Thursday, June 28, 2012

Part-Time Farmers and Price Supports

The rapid increase in wages and migration of workers to urban employment has made part-time farming the predominant mode of farm production in China. Journalists are calling it the "sideline-ization" of grain production (种粮副业化) which refers to the traditional classification of farming activities: planting grain was the main activity while commodities like vegetables and pigs were "sidelines." Now grain has become a "sideline" activity that is not very important to family income and gets accordingly little attention or priority from rural families.

A reporter who interviewed farmers in Anhui, Henan, and Hubei Provinces after the wheat harvest found that the part-time farming phenomenon is changing the way farmers sell their wheat. Farmers' time is too valuable to dry, transport and store their wheat. Instead, farmers now like to sell their wheat as soon as they harvest it to traders and brokers who come to the fields.

Villager Zheng Hailong recently sold 10,000 jin of grain to a trader at the edge of the field for about 1 yuan per jin. He told the reporter that he gets a low price selling to the trader but he can make the money back by working one day in the city.
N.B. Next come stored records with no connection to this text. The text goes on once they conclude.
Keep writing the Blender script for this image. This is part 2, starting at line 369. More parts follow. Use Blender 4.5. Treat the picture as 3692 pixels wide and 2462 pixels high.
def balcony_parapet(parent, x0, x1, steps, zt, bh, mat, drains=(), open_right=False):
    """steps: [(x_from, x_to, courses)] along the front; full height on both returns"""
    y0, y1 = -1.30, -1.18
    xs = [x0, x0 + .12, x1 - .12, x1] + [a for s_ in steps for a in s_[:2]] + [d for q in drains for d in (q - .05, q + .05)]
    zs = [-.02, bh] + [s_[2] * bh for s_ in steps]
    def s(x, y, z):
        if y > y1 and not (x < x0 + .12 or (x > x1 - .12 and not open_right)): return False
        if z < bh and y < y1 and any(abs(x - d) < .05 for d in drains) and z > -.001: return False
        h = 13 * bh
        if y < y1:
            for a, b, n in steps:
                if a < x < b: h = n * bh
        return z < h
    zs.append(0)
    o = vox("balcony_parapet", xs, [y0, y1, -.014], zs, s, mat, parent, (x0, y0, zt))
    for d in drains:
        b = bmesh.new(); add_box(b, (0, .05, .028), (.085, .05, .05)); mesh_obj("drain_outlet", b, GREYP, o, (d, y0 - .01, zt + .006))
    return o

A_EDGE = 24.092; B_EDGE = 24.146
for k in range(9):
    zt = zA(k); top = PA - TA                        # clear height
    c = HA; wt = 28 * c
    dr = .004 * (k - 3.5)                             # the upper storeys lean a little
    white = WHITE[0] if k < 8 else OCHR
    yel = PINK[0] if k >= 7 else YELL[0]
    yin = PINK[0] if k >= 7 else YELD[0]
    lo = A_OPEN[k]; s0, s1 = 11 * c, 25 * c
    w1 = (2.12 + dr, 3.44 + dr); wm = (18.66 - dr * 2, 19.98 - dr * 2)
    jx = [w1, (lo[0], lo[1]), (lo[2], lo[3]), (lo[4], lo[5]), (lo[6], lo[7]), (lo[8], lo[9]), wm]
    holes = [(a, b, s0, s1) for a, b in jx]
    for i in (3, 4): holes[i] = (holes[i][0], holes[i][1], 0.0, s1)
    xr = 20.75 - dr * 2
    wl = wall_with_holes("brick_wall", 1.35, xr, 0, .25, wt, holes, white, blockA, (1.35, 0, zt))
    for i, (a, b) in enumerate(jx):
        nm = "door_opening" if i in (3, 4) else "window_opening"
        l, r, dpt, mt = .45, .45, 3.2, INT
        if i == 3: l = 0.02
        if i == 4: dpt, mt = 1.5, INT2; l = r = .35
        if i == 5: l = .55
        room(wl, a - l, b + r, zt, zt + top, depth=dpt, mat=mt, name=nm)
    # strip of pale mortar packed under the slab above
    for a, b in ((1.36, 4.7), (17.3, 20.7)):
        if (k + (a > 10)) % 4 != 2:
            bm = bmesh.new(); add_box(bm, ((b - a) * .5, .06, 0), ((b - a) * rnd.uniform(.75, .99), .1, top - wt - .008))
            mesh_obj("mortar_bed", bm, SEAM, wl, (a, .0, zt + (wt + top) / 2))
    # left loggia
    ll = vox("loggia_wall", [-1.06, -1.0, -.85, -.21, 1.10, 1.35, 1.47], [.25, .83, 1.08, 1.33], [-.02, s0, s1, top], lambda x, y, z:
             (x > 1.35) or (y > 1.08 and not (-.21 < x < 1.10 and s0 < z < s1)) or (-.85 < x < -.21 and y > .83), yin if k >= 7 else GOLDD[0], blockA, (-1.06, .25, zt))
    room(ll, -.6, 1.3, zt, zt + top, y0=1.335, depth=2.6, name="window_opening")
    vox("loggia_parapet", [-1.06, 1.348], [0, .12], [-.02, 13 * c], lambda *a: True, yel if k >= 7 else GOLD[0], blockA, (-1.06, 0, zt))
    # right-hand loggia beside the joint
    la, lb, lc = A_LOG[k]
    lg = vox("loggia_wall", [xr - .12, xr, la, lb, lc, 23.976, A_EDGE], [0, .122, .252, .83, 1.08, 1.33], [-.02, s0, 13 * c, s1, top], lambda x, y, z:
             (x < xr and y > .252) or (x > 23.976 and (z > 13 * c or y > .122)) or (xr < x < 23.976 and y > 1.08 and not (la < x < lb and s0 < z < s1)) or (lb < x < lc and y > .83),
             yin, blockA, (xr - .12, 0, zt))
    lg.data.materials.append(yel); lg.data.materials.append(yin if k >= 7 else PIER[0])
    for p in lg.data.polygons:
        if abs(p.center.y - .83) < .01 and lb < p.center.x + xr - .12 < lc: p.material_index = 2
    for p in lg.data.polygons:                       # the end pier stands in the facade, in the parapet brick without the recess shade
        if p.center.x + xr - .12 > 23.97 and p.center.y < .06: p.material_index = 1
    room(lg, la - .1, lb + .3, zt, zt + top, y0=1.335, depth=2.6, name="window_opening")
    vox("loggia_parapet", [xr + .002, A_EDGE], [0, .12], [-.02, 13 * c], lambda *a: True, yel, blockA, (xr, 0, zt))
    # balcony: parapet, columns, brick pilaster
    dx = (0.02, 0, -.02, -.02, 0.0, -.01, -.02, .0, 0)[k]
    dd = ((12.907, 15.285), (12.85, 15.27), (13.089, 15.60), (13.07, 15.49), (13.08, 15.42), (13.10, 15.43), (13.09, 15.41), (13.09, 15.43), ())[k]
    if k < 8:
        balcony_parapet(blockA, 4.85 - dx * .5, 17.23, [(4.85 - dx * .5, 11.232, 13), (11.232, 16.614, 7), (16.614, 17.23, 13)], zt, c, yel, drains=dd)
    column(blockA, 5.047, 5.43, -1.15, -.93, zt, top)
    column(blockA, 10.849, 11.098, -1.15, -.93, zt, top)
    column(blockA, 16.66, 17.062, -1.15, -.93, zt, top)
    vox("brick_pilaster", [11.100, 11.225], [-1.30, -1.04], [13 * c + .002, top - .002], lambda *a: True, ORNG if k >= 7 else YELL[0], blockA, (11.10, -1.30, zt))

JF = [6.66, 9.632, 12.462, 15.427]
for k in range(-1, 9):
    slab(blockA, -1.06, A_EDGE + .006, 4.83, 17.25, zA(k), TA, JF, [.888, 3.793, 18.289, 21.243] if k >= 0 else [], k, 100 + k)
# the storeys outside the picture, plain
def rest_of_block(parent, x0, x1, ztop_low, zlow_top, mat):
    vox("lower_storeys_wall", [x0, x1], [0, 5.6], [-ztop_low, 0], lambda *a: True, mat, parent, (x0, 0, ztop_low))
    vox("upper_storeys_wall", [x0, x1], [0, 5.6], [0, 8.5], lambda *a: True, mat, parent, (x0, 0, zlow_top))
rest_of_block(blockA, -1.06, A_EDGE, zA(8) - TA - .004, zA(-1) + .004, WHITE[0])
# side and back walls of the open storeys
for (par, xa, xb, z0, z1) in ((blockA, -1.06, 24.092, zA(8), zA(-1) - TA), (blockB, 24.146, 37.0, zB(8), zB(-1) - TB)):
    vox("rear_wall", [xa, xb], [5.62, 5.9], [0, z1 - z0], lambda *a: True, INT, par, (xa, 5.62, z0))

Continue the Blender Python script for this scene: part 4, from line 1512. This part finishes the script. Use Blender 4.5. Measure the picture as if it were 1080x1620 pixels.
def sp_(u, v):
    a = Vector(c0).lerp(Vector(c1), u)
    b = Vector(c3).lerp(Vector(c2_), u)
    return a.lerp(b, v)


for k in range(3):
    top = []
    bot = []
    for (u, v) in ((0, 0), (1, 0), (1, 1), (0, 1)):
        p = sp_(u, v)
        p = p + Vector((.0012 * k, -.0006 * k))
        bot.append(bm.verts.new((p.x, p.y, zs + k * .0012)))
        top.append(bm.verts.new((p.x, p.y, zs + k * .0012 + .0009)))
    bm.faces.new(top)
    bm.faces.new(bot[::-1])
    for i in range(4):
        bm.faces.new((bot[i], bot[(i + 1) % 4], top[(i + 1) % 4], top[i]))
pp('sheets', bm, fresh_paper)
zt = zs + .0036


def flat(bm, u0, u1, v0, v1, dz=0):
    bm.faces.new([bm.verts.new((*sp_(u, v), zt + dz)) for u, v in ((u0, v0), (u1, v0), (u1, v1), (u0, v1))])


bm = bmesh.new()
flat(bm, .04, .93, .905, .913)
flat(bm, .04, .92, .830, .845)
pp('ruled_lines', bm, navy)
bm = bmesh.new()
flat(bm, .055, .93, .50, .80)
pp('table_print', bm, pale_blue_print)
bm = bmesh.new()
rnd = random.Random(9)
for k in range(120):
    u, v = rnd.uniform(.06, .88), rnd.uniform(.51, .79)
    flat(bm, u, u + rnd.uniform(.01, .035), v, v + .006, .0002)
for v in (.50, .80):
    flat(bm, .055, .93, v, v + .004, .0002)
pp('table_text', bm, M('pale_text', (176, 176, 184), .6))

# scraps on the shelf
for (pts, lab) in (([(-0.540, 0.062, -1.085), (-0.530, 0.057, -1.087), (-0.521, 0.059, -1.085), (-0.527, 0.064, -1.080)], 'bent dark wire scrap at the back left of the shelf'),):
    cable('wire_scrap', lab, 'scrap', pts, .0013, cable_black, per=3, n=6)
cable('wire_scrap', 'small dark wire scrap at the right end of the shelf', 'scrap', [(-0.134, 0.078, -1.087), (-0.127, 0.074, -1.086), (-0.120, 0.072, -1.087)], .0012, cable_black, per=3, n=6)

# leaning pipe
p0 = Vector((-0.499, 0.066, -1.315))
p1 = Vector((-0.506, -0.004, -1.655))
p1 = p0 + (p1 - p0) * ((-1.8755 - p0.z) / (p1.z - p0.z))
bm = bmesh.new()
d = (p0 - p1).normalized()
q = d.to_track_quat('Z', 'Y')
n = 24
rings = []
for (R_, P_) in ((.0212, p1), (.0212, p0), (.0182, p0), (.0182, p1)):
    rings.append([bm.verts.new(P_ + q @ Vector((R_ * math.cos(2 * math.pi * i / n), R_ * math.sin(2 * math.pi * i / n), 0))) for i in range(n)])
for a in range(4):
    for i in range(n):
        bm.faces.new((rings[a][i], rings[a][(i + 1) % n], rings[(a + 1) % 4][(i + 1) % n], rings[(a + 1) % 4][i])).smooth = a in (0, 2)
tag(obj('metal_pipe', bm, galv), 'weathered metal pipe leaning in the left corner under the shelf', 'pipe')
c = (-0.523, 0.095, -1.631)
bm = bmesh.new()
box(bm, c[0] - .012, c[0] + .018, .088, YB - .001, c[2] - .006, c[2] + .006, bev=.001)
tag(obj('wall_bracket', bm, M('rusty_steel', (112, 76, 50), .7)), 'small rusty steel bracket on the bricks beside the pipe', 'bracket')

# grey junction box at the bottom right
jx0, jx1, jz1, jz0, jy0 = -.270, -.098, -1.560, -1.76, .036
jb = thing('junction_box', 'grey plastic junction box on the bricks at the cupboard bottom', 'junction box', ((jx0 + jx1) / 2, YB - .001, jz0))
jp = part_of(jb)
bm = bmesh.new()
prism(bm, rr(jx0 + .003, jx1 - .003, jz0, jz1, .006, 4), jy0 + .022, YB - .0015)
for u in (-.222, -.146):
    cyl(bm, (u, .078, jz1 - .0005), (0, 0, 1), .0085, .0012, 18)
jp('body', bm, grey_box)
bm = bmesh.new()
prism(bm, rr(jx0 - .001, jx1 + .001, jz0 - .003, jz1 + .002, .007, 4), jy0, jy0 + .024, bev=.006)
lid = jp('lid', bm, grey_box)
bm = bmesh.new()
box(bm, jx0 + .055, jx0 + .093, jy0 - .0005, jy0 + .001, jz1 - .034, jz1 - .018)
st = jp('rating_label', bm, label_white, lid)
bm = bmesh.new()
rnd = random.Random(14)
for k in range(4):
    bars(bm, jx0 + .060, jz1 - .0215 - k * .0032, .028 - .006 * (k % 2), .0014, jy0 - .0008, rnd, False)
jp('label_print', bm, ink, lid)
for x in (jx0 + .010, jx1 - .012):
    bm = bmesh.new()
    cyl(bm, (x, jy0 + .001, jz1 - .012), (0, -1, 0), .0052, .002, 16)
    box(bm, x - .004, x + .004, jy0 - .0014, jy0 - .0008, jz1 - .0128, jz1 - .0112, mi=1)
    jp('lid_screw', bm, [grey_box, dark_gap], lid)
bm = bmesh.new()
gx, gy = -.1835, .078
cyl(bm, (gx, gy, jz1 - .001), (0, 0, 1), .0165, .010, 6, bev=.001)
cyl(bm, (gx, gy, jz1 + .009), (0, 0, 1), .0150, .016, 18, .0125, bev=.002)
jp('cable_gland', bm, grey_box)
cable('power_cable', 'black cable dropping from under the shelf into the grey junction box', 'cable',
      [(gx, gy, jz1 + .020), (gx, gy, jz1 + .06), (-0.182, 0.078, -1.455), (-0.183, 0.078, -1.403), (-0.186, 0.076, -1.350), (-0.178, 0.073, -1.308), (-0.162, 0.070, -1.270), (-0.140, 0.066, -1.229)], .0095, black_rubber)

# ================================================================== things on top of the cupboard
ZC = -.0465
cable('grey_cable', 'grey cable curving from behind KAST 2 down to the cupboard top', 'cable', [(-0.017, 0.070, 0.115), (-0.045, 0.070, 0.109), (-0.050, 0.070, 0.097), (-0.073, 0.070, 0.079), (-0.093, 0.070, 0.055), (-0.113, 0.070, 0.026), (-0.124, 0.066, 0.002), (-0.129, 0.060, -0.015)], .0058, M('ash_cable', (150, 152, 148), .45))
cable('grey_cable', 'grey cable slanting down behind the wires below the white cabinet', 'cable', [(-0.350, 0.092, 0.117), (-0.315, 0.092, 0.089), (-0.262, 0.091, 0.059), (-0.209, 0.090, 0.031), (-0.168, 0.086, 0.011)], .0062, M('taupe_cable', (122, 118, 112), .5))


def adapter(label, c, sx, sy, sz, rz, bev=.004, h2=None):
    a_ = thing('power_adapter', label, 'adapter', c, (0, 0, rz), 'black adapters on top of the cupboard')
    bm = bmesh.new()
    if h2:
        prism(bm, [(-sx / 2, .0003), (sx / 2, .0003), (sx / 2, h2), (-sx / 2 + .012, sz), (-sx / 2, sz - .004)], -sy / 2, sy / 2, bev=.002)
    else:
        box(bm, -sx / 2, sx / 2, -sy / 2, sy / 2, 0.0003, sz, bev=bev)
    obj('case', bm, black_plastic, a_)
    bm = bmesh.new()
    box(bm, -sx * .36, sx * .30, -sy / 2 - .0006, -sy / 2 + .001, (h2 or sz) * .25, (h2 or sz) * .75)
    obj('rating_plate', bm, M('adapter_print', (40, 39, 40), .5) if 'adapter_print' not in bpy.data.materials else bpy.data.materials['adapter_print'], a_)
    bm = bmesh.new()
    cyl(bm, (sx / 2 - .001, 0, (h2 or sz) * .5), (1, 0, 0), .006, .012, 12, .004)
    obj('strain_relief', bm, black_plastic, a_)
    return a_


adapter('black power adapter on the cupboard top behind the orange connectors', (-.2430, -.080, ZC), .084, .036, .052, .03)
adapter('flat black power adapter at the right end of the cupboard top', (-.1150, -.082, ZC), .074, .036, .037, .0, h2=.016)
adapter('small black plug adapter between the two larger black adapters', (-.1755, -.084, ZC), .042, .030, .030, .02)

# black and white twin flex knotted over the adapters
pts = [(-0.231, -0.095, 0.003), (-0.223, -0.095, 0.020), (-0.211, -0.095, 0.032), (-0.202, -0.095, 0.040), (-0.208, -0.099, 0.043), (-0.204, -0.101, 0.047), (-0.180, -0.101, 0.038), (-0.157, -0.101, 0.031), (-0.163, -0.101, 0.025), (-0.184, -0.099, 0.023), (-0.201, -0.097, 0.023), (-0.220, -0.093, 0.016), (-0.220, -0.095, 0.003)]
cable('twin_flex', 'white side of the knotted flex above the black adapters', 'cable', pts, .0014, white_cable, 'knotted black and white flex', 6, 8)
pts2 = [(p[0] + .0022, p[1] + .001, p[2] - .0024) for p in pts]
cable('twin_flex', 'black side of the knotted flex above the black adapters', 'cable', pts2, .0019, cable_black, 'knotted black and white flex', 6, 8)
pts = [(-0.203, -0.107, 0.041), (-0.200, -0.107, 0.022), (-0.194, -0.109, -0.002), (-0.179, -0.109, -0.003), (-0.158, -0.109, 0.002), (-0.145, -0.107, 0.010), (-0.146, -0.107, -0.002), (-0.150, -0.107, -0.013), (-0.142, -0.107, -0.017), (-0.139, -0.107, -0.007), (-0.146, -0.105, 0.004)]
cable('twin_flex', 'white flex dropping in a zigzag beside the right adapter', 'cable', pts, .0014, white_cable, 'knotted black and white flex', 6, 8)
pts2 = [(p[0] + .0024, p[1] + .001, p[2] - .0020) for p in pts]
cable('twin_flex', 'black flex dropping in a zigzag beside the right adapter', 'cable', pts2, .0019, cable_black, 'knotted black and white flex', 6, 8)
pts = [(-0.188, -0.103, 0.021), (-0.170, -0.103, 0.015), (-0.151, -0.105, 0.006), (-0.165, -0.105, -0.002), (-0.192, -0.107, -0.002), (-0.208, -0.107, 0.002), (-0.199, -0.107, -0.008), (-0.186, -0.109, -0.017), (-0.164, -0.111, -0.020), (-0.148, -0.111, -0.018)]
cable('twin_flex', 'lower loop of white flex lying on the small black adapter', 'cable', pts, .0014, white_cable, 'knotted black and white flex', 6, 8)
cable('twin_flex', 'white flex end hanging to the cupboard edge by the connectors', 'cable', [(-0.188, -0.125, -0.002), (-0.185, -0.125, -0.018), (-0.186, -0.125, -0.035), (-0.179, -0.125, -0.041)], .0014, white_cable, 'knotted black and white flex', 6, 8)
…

Farmer Dong Xueyi says he hasn't sold grain to a purchasing station in several years. Farmers like to sell to traders who come to their door and don't demand high quality. Grain traders said the wheat purchase is like lightning; it's over in a few days. Farmers don't want to take time to dry and thresh their grain. They don't want to keep it for their own consumption either. They sell it all in one go.

Warehouse managers say small farmers rarely sell grain to them. The grain generally passes through the hands of 2 or 3 traders before it reaches a warehouse or mill.

The article says that this new mode of selling grain makes it harder for the government to use its minimum price policy to motivate farmers to plant grain. Most farmers don't sell grain to the grain stations that pay the minimum price and the price is not that big a motivator since grain sales don't contribute that much to family income now.

Farmer Dong says the price paid by private traders this year is .95 yuan/jin while the grain station pays 1.02 yuan (this year's minimum price) and has strict requirements on moisture and foreign matter. Dong says he will get 50 yuan less by selling to the trader but he's happy to do it.

Farmers interviewed in Anhui Province were often unaware of the minimum price and didn't care about the policy. Most farmers say they wouldn't be motivated by a price that's one or two fen higher.